Some young people currently unable to afford deposits will no doubt be assisted by this new investment. Around 130,000 have already bought through the scheme since 2013, and the Government claims 80 percent of these are first-time buyers.
However the major beneficiaries of the initiative will be existing home owners – who will see their property values rise once again – and housebuilding companies which, according to Aime Williams of the FT, saw £1bn added to their market value on Monday after the announcement. Shares in companies across the sector rose by an average 2.6 percent at the same time.
Although some young people will benefit from the initiative it will be at the cost of the majority who will find home prices rising further out of their reach as a result of the new hike to the property market.
According to research by the Resolution Foundation, previous recipients of Help to Buy Equity loans had median household incomes of £43,000, way above the £23,780 median for low to medium income households in the 2013 -2016 period.

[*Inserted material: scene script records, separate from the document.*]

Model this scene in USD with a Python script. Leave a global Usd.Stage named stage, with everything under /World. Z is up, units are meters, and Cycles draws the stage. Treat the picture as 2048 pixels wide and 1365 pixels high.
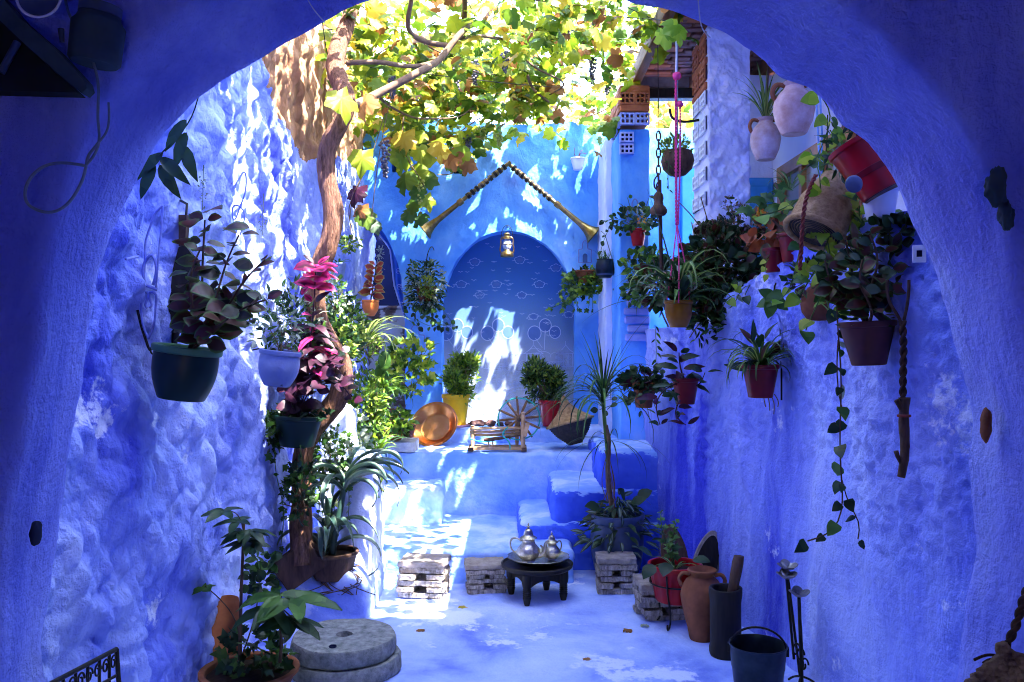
import math, random
import numpy as np, trimesh, usdkit, meshkit
from shapely.geometry import Polygon, box as sbox
from pxr import Usd, UsdGeom, UsdLux, UsdShade, Gf, Sdf, Vt

stage = Usd.Stage.CreateInMemory()
UsdGeom.SetStageUpAxis(stage, 'Z'); UsdGeom.SetStageMetersPerUnit(stage, 1.0)
UsdGeom.Xform.Define(stage, '/World')
# ---------------------------------------------------------------- camera, sky, sun, exposure
H, F = 1.75, 1706.7
cam = UsdGeom.Camera.Define(stage, '/World/camera')
cam.CreateHorizontalApertureAttr(36.0); cam.CreateVerticalApertureAttr(24.0); cam.CreateFocalLengthAttr(30.0)
cam.AddTranslateOp().Set(Gf.Vec3d(0, 0, H)); cam.AddRotateXOp().Set(90.0)
cam.CreateExposureAttr(4.7)
SX, SY = 0.36, 0.33                                   # towards the sun: (SX, -SY, 1)
sun_el = math.atan2(1, math.hypot(SX, SY)); sun_rot = math.atan2(SX, -SY)
dome = UsdLux.DomeLight.Define(stage, '/World/sky')
dome.GetPrim().SetCustomDataByKey('kind', 'structure')
skym = usdkit.material(stage, '/World/Looks/sky', {
    's': ('sky_texture', {'sky_type': 'single_scattering', 'sun_disc': False, 'sun_elevation': sun_el, 'sun_rotation': sun_rot}),
    'b': ('background_shader', {'strength': 0.15})}, [('s.color', 'b.color')], surface='b.background')
UsdShade.MaterialBindingAPI.Apply(dome.GetPrim()).Bind(skym)
sun = UsdLux.DistantLight.Define(stage, '/World/sun')
sun.CreateIntensityAttr(0.5); sun.CreateAngleAttr(0.5); sun.CreateNormalizeAttr(True); sun.CreateColorAttr(Gf.Vec3f(1.0, 0.95, 0.86))
sd = np.array([SX, -SY, 1.0]); sd /= np.linalg.norm(sd)
q = Gf.Rotation(Gf.Vec3d(0, 0, 1), Gf.Vec3d(*map(float, sd))).GetQuat()
sun.AddOrientOp().Set(Gf.Quatf(q))

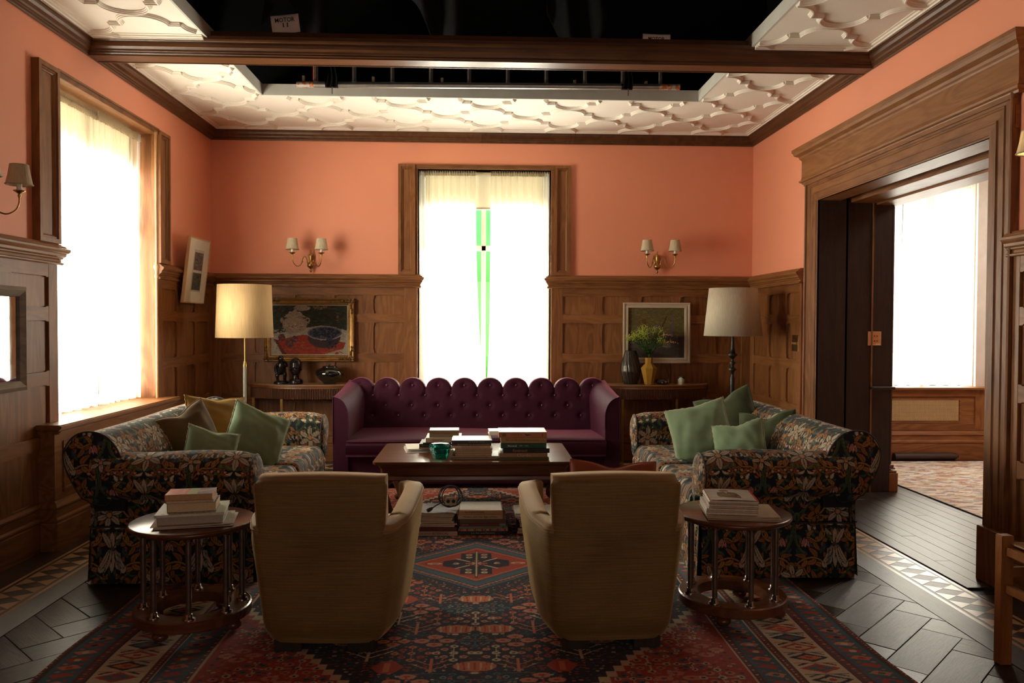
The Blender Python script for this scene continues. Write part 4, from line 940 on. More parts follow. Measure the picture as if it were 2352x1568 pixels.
# ================================================================== ARMCHAIRS
def arm_mat(name, mirror):
    m, nt, b = new_mat(name); tc = N(nt, 'ShaderNodeTexCoord'); mp = N(nt, 'ShaderNodeMapping'); lk(nt, tc.outputs['UV'], mp.inputs['Vector'])
    br = N(nt, 'ShaderNodeTexBrick'); br.offset = .5; br.inputs['Scale'].default_value = 1; br.inputs['Mortar Size'].default_value = .12; br.inputs['Mortar Smooth'].default_value = .6; br.inputs['Brick Width'].default_value = .8; br.inputs['Row Height'].default_value = 1.7
    br.inputs['Color1'].default_value = (1, 1, 1, 1); br.inputs['Color2'].default_value = (.8, .8, .8, 1); br.inputs['Mortar'].default_value = (0, 0, 0, 1)
    mp.inputs['Scale'].default_value = (130, 130, 1); lk(nt, mp.outputs[0], br.inputs['Vector'])
    no = N(nt, 'ShaderNodeTexNoise'); no.inputs['Scale'].default_value = 3.2; no.inputs['Detail'].default_value = 3; lk(nt, tc.outputs['Object'], no.inputs['Vector'])
    st = N(nt, 'ShaderNodeTexNoise'); st.inputs['Scale'].default_value = 1; m2 = N(nt, 'ShaderNodeMapping'); m2.inputs['Scale'].default_value = (5, 260, 1); lk(nt, tc.outputs['UV'], m2.inputs['Vector']); lk(nt, m2.outputs[0], st.inputs['Vector'])
    r = ramp(nt, [(.30, (.12, .072, .016)), (.70, (.26, .165, .042))]); ad = N(nt, 'ShaderNodeMath', operation='MULTIPLY_ADD'); ad.inputs[1].default_value = .5; lk(nt, st.outputs['Fac'], ad.inputs[0]); m3 = N(nt, 'ShaderNodeMath', operation='MULTIPLY_ADD'); m3.inputs[1].default_value = .55; lk(nt, no.outputs['Fac'], m3.inputs[0]); lk(nt, ad.outputs[0], m3.inputs[2]); ad.inputs[2].default_value = -.02
    lk(nt, m3.outputs[0], r.inputs[0]); mx = N(nt, 'ShaderNodeMix', data_type='RGBA', blend_type='MULTIPLY'); mx.inputs[0].default_value = .36; lk(nt, r.outputs[0], mx.inputs[6]); lk(nt, br.outputs['Color'], mx.inputs[7]); lk(nt, mx.outputs[2], b.inputs['Base Color'])
    b.inputs['Roughness'].default_value = .7; b.inputs['Sheen Weight'].default_value = .7; b.inputs['Sheen Roughness'].default_value = .35; b.inputs['Sheen Tint'].default_value = (.8, .6, .3, 1)
    bump(nt, b, br.outputs['Fac'], .3, .0015); return m
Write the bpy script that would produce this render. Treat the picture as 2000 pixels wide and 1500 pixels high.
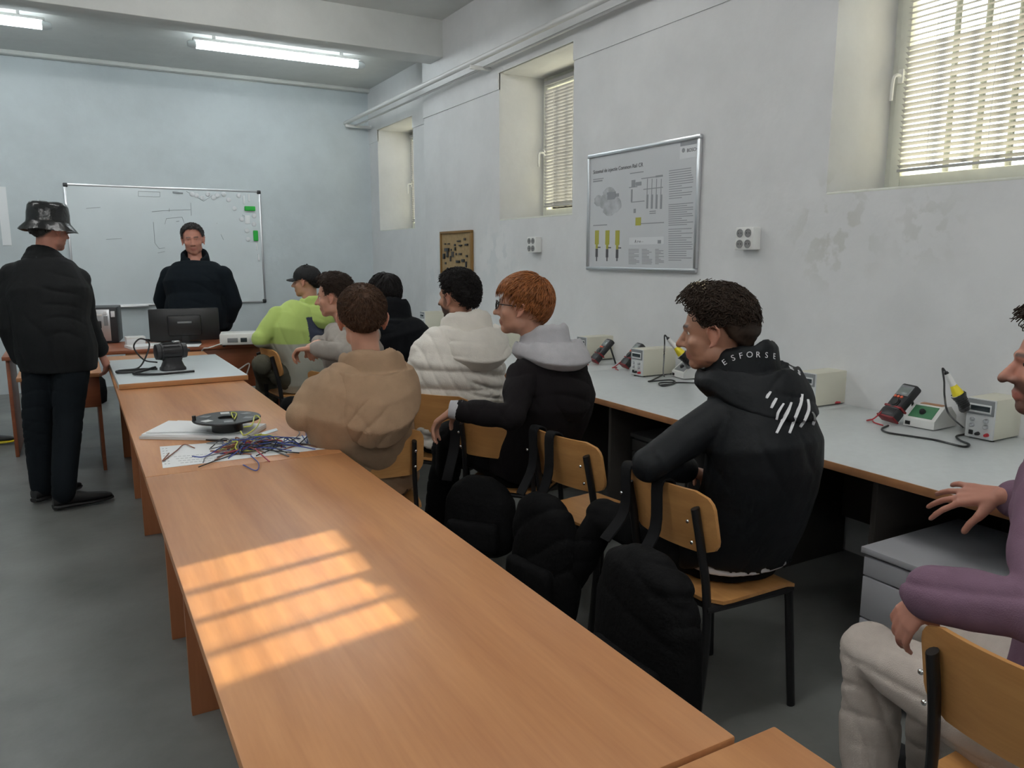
import bpy, bmesh, math, random
import numpy as np
from mathutils import Vector, Matrix, Quaternion

# ------------------------------------------------------------------ scene, camera, light
for o in list(bpy.data.objects):
    bpy.data.objects.remove(o, do_unlink=True)
scene = bpy.context.scene
COL = scene.collection
rnd = random.Random(7)
R_ = math.radians

YAW, PITCH, EYE = R_(29.54), R_(9.54), 1.5
cam_d = bpy.data.cameras.new('camera')
cam_d.sensor_width = 36.0
cam_d.lens = 27.0
cam_d.clip_start = 0.05
cam = bpy.data.objects.new('camera', cam_d)
COL.objects.link(cam)
cam.location = (0, 0, EYE)
cam.rotation_euler = (math.pi / 2 - PITCH, 0, -YAW)
scene.camera = cam

scene.view_settings.view_transform = 'Standard'
scene.view_settings.look = 'None'
scene.view_settings.gamma = 1.0
scene.view_settings.use_curve_mapping = False
scene.view_settings.exposure = 0.55

world = bpy.data.worlds.new('world')
scene.world = world
world.use_nodes = True
wn = world.node_tree.nodes['Background']
wn.inputs['Color'].default_value = (0.80, 0.90, 1.0, 1)
wn.inputs['Strength'].default_value = 3.0

SUN_EL, SUN_AZ = R_(28.8), R_(10.0)          # shines through the right hand windows
sun_d = bpy.data.lights.new('sun', 'SUN')
sun_d.energy = 21.0
sun_d.color = (1.0, 0.83, 0.54)
sun_d.angle = R_(0.48)
sun = bpy.data.objects.new('sun', sun_d)
COL.objects.link(sun)
sd = Vector((-math.cos(SUN_EL) * math.cos(SUN_AZ), -math.cos(SUN_EL) * math.sin(SUN_AZ), -math.sin(SUN_EL)))
sun.rotation_euler = sd.to_track_quat('-Z', 'Y').to_euler()
sun.location = (9, 3, 5)
TUBE = 29.5                                   # emission of the fluorescent tubes

# ------------------------------------------------------------------ measuring helpers (metres)
F0 = Vector((math.sin(YAW), math.cos(YAW), 0))
RT = Vector((math.cos(YAW), -math.sin(YAW), 0))
FW = F0 * math.cos(PITCH) - Vector((0, 0, math.sin(PITCH)))
UP = Vector((0, 0, math.cos(PITCH))) + F0 * math.sin(PITCH)
EYEP = Vector((0, 0, EYE))
def sight(px, py):
    return RT * ((px - 1000) / 1500) + UP * ((750 - py) / 1500) + FW
def at(px, py, depth):
    return EYEP + sight(px, py) * depth
def atz(px, py, z):
    d = sight(px, py); return EYEP + d * ((z - EYE) / d.z)
def atx(px, py, x):
    d = sight(px, py); return EYEP + d * (x / d.x)
def aty(px, py, y):
    d = sight(px, py); return EYEP + d * (y / d.y)

# ------------------------------------------------------------------ materials
def srgb(r, g, b):
    f = lambda c: (c / 255 / 12.92) if c / 255 <= 0.04045 else ((c / 255 + 0.055) / 1.055) ** 2.4
    return (f(r), f(g), f(b))
MATS = {}
def mat(name, col, rough=0.6, metal=0.0, var=0.0, vscale=8.0, bump=0.0, bscale=40.0, spec=0.5, stretch=None, sheen=0.0, coat=0.0, detail=4.0):
    if name in MATS: return MATS[name]
    m = bpy.data.materials.new(name); m.use_nodes = True
    nt = m.node_tree; b = nt.nodes['Principled BSDF']
    b.inputs['Base Color'].default_value = (*col, 1)
    b.inputs['Roughness'].default_value = rough
    b.inputs['Metallic'].default_value = metal
    b.inputs['Specular IOR Level'].default_value = spec
    if sheen: b.inputs['Sheen Weight'].default_value = sheen; b.inputs['Sheen Roughness'].default_value = 0.5
    if coat: b.inputs['Coat Weight'].default_value = coat
    if var or bump:
        tc = nt.nodes.new('ShaderNodeTexCoord'); mp = nt.nodes.new('ShaderNodeMapping')
        nt.links.new(tc.outputs['Object'], mp.inputs['Vector'])
        if stretch: mp.inputs['Scale'].default_value = stretch
    if var:
        n = nt.nodes.new('ShaderNodeTexNoise'); n.inputs['Scale'].default_value = vscale; n.inputs['Detail'].default_value = detail
        nt.links.new(mp.outputs['Vector'], n.inputs['Vector'])
        r = nt.nodes.new('ShaderNodeValToRGB')
        r.color_ramp.elements[0].position = 0.3; r.color_ramp.elements[1].position = 0.7
        r.color_ramp.elements[0].color = (*[c * (1 - var) for c in col], 1)
        r.color_ramp.elements[1].color = (*[min(1, c * (1 + var)) for c in col], 1)
        nt.links.new(n.outputs['Fac'], r.inputs['Fac']); nt.links.new(r.outputs['Color'], b.inputs['Base Color'])
    if bump:
        n2 = nt.nodes.new('ShaderNodeTexNoise'); n2.inputs['Scale'].default_value = bscale; n2.inputs['Detail'].default_value = 3
        nt.links.new(mp.outputs['Vector'], n2.inputs['Vector'])
        bp = nt.nodes.new('ShaderNodeBump'); bp.inputs['Strength'].default_value = bump; bp.inputs['Distance'].default_value = 0.01
        nt.links.new(n2.outputs['Fac'], bp.inputs['Height']); nt.links.new(bp.outputs['Normal'], b.inputs['Normal'])
    MATS[name] = m
    return m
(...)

Only one in five of the recipients came from this household income bracket. The median disposable income for all households headed by young people aged 25–29 was just of £31,000, as reported by ONS in 2015, and the figure has been declining in real terms, and by comparison with retired household incomes. So relatively few will benefit from this measure, while prices will continue to rise beyond the reach of most.
The measure might seem like a win-win to Tory supporters since it will appeal to home-owners, estate agents and lenders and building companies alike, whilst giving some hope to a portion of young people, whose votes the party desperately needs to win back. However, it will do nothing to alleviate Britain’s housing crisis overall, while raising private debt closer to the levels that detonated the last financial crisis in 2007/8. At the same time it will do little to reassure the majority of those voters under 45 who have little confidence that the Party serves their interests.
The recent survey by Opinium for the Social Market Foundation found that only 19 percent of voters under 45 think the Tories are on their side (as against 50 percent thinking Labour is). The results have apparently finally woken up Conservative strategists to the problem of intergenerational inequality and the younger voters. Hence the new pledge on Help to Buy and a new announcement in May’s Conference speech yesterday pledging £2bn for “new generation” council housing and affordable homes to rent.
But they are going to have to adopt much more radical and politically controversial policies on housing if they wish to win back the trust of the younger half of the electorate. As my recent book, The Crisis for Young People: Generational Inequality in Education, Work, Housing and Welfare, argues, only reforms to property taxation will bring down property prices and enable the majority of young people to become home owners again. Only a radical re-regulation of the private rental sector is going to help the others.